* Challenge
Which lines hold the word "script"? Copy each of them from the material.

─── Information supplied

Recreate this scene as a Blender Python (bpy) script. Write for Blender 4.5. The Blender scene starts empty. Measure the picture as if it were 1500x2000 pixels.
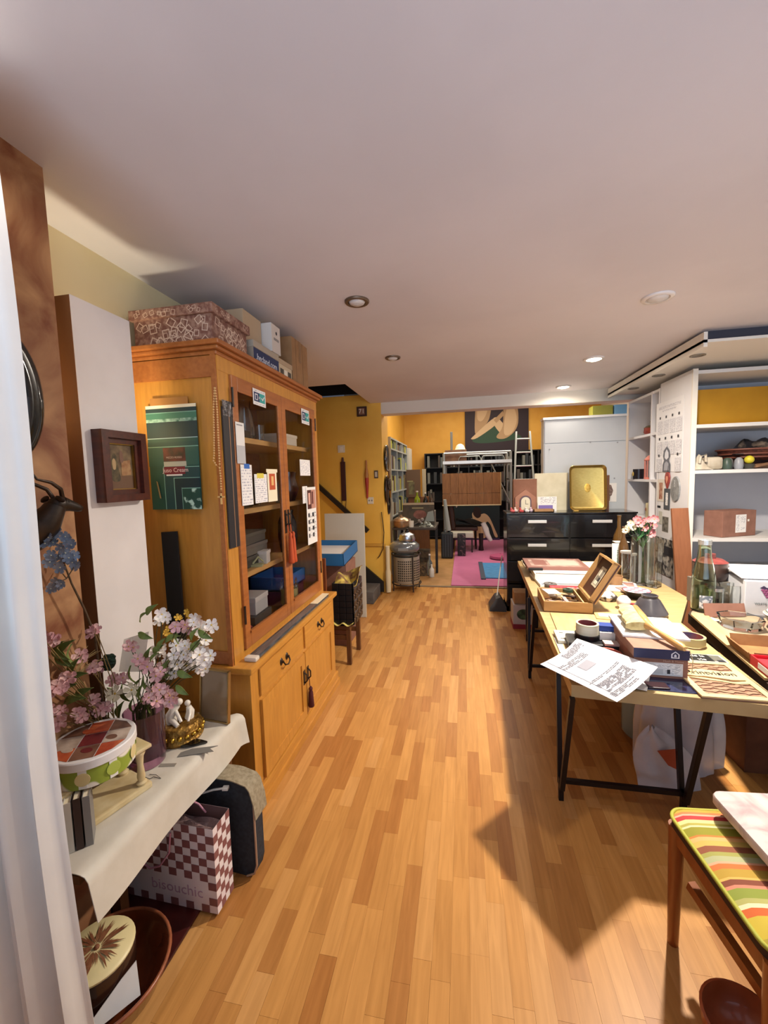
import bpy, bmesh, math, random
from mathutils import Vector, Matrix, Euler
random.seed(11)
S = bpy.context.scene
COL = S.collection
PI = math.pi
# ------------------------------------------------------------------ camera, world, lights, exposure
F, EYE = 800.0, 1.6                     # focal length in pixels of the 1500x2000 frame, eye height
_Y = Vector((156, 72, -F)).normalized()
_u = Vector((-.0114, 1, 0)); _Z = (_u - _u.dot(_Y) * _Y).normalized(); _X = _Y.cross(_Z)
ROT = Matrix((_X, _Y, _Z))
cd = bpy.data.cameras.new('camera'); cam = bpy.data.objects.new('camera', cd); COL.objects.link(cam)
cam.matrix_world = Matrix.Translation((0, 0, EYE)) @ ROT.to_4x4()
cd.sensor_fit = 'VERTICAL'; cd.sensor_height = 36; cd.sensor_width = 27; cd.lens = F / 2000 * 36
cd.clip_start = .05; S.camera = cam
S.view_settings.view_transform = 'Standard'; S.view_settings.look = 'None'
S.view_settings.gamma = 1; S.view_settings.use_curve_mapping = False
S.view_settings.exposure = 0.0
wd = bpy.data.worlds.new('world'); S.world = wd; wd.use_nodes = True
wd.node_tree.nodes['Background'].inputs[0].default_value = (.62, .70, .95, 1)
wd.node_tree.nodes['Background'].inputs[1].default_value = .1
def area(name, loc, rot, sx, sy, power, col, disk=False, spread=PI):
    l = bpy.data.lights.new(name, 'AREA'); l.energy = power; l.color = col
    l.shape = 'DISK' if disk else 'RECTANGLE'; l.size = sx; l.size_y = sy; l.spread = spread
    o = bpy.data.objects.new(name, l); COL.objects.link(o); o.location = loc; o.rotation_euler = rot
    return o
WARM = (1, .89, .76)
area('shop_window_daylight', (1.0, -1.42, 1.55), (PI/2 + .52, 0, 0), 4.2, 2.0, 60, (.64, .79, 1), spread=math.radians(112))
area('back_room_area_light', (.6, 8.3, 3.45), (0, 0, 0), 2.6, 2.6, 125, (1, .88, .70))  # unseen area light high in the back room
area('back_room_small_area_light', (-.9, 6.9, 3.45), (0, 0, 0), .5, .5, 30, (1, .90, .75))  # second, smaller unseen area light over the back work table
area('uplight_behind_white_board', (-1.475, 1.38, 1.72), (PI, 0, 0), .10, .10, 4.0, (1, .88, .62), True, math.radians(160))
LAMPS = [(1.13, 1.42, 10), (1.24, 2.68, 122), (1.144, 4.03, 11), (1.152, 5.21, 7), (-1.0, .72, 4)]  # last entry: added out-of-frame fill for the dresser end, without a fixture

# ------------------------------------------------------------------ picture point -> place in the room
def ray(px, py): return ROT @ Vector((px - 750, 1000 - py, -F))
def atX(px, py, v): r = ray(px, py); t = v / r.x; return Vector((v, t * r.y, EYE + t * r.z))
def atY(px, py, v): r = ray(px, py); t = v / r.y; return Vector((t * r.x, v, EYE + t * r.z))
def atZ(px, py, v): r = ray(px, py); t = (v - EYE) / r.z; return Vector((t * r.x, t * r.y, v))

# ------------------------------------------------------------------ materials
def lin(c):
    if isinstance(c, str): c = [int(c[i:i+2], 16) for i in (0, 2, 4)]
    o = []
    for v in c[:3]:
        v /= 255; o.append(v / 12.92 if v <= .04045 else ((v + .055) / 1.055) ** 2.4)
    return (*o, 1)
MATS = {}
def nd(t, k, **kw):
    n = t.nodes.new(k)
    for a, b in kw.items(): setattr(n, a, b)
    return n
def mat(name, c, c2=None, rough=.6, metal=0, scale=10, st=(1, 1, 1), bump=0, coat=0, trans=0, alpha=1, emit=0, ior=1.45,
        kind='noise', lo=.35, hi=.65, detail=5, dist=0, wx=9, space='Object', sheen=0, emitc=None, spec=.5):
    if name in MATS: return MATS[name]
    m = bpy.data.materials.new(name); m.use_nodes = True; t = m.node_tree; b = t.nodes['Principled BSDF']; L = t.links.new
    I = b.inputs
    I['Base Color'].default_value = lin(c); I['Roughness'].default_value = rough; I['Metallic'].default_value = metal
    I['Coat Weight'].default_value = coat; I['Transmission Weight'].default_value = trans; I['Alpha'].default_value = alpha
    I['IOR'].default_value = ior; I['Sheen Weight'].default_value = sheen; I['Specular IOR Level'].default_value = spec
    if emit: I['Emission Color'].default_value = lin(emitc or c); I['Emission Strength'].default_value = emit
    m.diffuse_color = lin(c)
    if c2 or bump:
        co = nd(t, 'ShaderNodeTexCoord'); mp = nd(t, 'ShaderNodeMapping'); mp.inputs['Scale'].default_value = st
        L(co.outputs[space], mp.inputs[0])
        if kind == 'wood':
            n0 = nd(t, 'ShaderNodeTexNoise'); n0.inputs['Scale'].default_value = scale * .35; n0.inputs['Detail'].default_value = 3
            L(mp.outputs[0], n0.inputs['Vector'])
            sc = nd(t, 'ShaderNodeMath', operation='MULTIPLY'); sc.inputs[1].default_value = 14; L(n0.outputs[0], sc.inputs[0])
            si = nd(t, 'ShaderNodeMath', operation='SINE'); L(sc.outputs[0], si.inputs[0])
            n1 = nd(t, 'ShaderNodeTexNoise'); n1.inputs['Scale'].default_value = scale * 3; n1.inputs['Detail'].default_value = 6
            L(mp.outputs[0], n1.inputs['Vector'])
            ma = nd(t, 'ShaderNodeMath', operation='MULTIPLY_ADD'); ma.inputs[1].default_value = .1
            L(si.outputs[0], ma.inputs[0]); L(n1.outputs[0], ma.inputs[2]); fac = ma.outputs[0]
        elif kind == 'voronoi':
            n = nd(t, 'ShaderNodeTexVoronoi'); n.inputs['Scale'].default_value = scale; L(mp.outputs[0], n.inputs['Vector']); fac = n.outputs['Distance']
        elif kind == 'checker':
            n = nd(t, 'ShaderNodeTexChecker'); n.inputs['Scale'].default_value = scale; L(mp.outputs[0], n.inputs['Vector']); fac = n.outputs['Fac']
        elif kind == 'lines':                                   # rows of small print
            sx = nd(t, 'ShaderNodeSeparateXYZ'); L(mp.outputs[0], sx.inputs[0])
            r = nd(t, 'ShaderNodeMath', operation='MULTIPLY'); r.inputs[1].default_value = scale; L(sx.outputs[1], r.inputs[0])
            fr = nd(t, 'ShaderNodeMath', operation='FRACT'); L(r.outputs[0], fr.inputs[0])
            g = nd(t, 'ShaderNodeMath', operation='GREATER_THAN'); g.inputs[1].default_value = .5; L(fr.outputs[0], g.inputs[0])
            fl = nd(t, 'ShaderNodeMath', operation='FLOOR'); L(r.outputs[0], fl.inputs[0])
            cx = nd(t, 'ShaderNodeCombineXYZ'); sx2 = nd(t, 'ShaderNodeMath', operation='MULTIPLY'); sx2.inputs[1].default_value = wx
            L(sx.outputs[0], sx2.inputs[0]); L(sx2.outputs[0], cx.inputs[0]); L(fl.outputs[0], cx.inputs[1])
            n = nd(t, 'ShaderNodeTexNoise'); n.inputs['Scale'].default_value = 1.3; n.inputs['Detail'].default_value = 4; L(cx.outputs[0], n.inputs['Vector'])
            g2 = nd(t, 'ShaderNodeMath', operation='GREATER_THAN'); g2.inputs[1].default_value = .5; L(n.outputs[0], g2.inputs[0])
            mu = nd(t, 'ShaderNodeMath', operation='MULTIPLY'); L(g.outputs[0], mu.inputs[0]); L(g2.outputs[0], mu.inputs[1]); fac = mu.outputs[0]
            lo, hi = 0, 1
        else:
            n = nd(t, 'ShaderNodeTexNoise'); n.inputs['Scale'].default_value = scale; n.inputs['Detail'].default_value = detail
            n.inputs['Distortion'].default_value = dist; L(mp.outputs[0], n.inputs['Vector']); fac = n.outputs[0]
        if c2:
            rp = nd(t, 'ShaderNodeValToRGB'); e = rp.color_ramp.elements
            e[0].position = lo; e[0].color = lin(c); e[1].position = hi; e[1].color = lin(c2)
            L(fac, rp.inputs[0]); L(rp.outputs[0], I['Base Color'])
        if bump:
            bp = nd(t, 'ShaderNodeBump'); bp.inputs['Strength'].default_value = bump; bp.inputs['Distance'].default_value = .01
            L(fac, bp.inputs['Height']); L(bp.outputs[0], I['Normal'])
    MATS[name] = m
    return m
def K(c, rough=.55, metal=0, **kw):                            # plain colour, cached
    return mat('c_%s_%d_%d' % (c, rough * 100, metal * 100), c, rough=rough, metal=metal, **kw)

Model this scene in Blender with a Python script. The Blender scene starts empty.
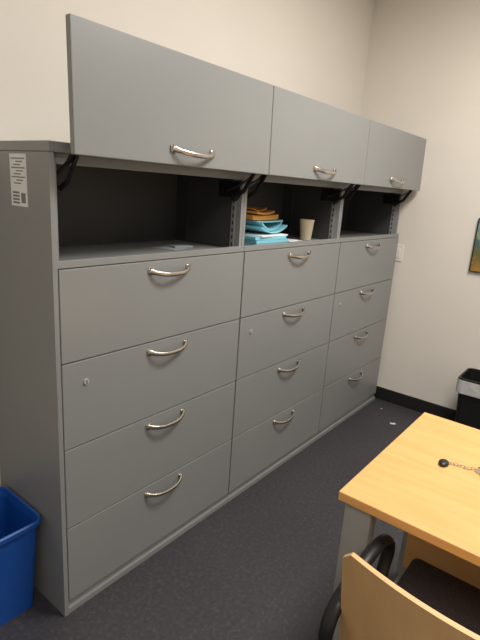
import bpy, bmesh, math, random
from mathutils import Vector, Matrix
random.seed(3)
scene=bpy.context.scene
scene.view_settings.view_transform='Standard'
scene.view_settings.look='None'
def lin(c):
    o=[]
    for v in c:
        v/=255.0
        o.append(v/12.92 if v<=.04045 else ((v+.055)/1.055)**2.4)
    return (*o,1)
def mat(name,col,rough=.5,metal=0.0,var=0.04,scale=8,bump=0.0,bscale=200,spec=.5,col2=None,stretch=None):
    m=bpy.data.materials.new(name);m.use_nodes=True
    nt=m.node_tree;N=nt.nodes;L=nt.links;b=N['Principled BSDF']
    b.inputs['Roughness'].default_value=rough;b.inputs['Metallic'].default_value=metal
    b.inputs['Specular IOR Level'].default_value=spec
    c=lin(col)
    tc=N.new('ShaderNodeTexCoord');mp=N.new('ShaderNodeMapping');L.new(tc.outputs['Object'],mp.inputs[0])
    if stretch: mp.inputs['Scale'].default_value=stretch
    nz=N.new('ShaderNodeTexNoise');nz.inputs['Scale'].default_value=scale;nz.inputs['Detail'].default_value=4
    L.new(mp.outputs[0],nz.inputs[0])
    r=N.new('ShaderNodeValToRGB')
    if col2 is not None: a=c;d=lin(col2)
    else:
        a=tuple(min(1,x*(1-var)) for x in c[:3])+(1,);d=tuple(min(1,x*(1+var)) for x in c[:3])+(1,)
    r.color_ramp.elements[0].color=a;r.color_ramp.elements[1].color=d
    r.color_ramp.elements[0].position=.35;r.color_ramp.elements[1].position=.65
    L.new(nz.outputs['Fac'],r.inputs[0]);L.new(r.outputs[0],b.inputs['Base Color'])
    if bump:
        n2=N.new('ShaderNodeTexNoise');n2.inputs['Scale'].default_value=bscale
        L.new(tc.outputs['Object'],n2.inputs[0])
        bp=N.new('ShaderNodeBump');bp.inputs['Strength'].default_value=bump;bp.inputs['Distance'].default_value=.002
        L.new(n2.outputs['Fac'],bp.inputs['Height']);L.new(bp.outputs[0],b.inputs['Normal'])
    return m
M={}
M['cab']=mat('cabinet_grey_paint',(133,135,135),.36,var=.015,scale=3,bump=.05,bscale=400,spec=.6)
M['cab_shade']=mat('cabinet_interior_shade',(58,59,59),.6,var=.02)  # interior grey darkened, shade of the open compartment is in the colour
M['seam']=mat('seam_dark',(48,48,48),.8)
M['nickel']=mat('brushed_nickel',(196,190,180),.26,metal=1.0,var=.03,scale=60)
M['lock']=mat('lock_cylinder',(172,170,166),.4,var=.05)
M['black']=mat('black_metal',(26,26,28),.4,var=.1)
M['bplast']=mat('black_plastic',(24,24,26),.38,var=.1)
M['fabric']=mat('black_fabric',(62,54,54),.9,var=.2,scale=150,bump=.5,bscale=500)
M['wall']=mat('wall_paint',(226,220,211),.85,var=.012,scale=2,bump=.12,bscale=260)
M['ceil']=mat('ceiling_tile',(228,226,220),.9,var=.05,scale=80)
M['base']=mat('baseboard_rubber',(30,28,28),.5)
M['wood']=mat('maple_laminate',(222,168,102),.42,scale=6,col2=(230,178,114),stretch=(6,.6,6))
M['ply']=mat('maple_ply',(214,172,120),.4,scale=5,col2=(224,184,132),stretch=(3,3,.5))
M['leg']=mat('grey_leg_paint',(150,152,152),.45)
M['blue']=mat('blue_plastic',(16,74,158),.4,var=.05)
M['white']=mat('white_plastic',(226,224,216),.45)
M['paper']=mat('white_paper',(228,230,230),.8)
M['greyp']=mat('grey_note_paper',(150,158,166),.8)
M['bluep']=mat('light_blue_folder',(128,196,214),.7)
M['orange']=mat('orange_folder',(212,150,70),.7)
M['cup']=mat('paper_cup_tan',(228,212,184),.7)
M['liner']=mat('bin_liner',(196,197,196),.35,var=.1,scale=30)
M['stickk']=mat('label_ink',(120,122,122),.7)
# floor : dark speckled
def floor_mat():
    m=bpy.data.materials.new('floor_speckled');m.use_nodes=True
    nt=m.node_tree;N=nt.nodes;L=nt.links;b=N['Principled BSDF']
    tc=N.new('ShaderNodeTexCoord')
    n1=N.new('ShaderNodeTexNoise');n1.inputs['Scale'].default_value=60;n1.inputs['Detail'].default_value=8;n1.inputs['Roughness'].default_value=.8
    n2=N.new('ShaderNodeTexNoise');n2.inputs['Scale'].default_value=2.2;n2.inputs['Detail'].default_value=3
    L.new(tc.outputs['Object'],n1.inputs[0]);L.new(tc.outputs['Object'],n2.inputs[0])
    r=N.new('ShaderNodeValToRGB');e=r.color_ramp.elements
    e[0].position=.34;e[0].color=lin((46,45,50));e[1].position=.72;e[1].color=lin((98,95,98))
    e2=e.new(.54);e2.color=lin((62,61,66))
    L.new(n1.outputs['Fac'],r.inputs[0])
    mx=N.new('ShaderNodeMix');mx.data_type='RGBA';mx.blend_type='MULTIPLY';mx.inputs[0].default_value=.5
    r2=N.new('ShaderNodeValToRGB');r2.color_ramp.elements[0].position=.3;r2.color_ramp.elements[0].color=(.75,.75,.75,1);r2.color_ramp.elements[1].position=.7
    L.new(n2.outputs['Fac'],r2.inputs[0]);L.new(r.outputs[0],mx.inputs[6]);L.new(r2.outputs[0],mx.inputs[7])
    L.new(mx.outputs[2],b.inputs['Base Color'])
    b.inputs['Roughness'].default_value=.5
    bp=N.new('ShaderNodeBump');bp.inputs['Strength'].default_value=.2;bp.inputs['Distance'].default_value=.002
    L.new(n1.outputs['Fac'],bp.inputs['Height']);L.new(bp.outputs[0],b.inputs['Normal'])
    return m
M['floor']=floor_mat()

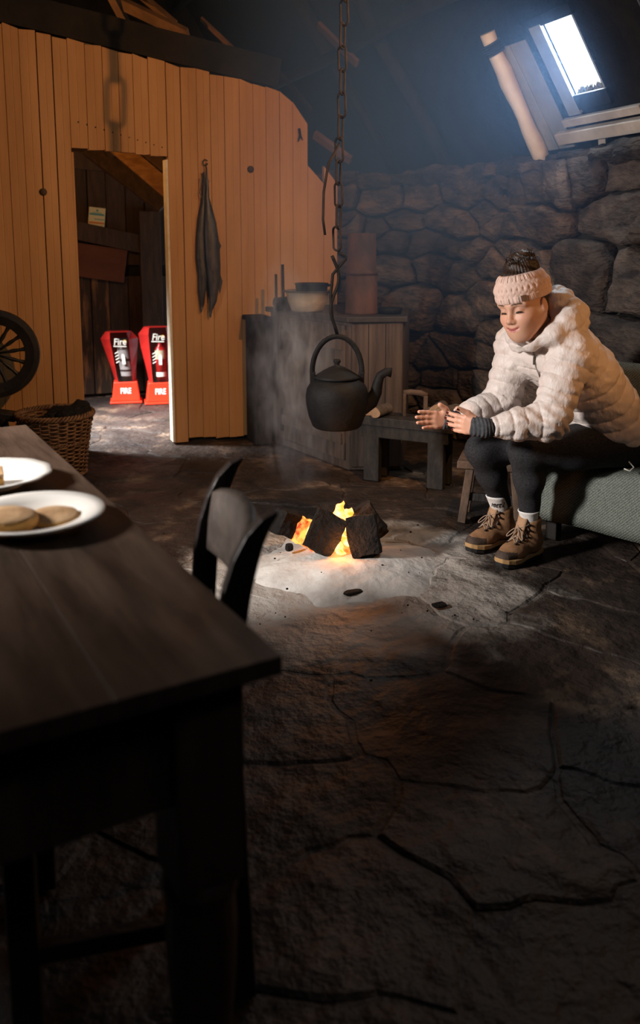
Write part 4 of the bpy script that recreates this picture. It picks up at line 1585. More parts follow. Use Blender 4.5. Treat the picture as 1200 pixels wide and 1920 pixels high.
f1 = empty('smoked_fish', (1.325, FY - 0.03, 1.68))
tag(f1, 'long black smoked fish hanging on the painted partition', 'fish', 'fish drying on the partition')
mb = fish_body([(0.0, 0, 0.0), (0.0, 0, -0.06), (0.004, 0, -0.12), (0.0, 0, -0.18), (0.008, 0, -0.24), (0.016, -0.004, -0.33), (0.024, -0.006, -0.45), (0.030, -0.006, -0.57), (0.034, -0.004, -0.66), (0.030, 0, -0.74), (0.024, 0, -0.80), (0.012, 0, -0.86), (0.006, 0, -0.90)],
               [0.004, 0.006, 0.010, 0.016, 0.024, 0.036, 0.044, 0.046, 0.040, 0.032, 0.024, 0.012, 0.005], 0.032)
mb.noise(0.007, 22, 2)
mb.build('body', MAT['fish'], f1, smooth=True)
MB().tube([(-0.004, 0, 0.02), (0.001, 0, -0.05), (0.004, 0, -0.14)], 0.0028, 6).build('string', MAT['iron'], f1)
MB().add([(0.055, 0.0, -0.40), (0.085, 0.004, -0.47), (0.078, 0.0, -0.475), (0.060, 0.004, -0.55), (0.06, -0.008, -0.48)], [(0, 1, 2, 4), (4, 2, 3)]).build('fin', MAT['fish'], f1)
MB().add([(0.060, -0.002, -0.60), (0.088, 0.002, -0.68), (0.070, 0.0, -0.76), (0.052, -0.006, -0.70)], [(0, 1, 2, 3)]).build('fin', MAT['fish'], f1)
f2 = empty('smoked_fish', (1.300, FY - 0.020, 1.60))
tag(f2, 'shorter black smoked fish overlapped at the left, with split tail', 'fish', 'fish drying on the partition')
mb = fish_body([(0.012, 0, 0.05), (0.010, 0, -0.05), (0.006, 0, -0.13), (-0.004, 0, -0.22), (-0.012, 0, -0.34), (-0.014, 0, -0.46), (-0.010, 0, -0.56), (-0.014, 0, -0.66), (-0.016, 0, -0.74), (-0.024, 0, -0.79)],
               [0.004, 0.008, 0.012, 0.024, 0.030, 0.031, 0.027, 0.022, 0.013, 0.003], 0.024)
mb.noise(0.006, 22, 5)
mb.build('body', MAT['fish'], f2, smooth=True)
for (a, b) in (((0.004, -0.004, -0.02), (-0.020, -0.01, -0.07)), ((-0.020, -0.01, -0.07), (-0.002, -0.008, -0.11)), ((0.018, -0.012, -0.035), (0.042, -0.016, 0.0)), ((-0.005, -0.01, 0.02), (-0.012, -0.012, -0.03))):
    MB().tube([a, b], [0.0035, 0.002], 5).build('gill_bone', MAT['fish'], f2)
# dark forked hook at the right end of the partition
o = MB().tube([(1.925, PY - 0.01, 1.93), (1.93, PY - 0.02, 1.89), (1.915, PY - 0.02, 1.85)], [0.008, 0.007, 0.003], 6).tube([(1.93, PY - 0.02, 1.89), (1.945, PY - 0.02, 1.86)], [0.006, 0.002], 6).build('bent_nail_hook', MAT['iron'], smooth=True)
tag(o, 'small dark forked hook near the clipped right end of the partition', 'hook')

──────

* Answer to the problem
Recreate this scene as a Blender Python (bpy) script. Write for Blender 4.5. The Blender scene starts empty. Measure the picture as if it were 1500x2000 pixels.
Model this scene in Blender with a Python script. The Blender scene starts empty.
Write part 4 of the bpy script that recreates this picture. It picks up at line 1585. More parts follow. Use Blender 4.5. Treat the picture as 1200 pixels wide and 1920 pixels high.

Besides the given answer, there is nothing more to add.